**MATERIAL PROVIDED**
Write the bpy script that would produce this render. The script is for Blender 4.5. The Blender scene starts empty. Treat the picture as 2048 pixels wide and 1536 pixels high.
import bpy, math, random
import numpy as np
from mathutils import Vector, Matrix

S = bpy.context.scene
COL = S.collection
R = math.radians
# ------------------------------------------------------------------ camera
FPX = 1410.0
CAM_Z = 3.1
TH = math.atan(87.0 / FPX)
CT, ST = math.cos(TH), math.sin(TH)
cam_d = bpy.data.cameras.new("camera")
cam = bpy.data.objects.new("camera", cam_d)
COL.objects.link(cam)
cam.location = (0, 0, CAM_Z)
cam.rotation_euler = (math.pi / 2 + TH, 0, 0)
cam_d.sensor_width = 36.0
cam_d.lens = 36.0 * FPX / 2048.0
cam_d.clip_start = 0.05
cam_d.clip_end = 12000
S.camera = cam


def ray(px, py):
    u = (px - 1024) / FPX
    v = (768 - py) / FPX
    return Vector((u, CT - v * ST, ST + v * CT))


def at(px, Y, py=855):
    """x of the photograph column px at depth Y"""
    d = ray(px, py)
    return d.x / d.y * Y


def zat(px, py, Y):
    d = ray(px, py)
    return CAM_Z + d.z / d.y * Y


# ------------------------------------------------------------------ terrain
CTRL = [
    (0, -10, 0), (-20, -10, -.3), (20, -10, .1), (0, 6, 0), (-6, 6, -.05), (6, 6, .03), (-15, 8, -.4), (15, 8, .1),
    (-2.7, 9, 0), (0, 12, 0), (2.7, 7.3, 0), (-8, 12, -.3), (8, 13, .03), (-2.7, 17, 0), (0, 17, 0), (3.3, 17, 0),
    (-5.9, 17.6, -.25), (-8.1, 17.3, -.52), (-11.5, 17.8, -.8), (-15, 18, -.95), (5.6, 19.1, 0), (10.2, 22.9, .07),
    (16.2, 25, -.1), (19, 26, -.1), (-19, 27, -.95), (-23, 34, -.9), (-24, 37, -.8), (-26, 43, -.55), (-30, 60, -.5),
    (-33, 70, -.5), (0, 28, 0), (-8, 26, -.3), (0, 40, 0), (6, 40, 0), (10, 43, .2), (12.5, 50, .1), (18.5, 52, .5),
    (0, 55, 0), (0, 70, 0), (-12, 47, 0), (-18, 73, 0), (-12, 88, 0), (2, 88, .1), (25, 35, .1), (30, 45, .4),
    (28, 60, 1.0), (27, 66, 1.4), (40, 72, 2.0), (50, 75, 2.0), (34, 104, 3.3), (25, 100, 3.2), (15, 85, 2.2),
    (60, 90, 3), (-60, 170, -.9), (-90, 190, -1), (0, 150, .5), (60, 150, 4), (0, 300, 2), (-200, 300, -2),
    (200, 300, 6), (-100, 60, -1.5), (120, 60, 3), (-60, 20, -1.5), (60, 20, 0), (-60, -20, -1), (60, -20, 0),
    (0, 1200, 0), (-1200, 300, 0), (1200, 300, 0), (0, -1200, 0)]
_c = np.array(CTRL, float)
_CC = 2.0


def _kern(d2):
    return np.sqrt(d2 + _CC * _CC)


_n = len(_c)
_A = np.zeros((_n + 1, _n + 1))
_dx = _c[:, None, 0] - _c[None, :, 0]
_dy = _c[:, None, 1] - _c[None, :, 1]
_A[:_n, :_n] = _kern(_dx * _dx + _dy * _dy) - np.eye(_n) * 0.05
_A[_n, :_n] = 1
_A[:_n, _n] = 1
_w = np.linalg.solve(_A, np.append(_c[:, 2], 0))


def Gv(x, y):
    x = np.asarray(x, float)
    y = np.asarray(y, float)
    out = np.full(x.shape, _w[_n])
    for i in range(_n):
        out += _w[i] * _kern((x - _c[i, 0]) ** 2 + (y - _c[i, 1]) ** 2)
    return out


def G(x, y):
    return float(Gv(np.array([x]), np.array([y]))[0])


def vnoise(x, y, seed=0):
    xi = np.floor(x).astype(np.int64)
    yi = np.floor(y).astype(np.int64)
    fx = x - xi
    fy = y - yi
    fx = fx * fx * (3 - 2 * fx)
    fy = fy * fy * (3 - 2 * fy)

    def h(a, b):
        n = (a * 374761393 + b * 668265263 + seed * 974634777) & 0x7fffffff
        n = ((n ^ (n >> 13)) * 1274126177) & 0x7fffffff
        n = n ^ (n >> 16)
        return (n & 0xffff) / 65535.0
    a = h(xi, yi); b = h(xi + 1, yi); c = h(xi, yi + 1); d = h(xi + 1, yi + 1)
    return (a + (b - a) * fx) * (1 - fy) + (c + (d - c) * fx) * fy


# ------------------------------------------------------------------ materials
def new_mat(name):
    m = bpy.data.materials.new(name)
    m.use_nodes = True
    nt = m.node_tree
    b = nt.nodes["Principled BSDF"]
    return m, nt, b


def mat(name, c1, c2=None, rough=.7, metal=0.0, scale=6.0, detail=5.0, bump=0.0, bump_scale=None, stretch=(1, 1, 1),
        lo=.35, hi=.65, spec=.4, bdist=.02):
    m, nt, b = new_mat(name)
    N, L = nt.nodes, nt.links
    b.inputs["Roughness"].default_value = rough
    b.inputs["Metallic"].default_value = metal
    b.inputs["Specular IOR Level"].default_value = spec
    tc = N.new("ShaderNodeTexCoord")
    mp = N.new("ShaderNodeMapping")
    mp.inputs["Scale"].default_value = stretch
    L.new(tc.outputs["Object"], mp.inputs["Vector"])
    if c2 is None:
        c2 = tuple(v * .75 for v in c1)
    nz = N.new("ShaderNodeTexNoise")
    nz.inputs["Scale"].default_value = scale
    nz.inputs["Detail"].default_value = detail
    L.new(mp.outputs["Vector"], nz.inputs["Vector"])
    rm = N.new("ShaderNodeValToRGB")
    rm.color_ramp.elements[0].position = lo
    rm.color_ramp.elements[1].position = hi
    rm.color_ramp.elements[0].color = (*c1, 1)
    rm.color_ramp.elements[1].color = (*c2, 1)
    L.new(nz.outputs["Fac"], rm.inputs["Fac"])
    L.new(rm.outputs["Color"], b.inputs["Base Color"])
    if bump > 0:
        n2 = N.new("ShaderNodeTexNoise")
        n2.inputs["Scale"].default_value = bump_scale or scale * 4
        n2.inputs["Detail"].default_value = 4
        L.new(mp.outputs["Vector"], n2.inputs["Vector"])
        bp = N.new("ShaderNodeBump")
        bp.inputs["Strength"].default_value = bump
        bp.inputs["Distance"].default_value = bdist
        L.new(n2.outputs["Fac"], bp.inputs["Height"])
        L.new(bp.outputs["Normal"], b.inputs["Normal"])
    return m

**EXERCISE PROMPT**
Write down again the exact lines running from the beginning of the data to the line containing "return CAM_Z + d.z / d.y * Y", with both ends included.

**IN RESPONSE**
Write the bpy script that would produce this render. The script is for Blender 4.5. The Blender scene starts empty. Treat the picture as 2048 pixels wide and 1536 pixels high.
import bpy, math, random
import numpy as np
from mathutils import Vector, Matrix

S = bpy.context.scene
COL = S.collection
R = math.radians
# ------------------------------------------------------------------ camera
FPX = 1410.0
CAM_Z = 3.1
TH = math.atan(87.0 / FPX)
CT, ST = math.cos(TH), math.sin(TH)
cam_d = bpy.data.cameras.new("camera")
cam = bpy.data.objects.new("camera", cam_d)
COL.objects.link(cam)
cam.location = (0, 0, CAM_Z)
cam.rotation_euler = (math.pi / 2 + TH, 0, 0)
cam_d.sensor_width = 36.0
cam_d.lens = 36.0 * FPX / 2048.0
cam_d.clip_start = 0.05
cam_d.clip_end = 12000
S.camera = cam


def ray(px, py):
    u = (px - 1024) / FPX
    v = (768 - py) / FPX
    return Vector((u, CT - v * ST, ST + v * CT))


def at(px, Y, py=855):
    """x of the photograph column px at depth Y"""
    d = ray(px, py)
    return d.x / d.y * Y


def zat(px, py, Y):
    d = ray(px, py)
    return CAM_Z + d.z / d.y * Y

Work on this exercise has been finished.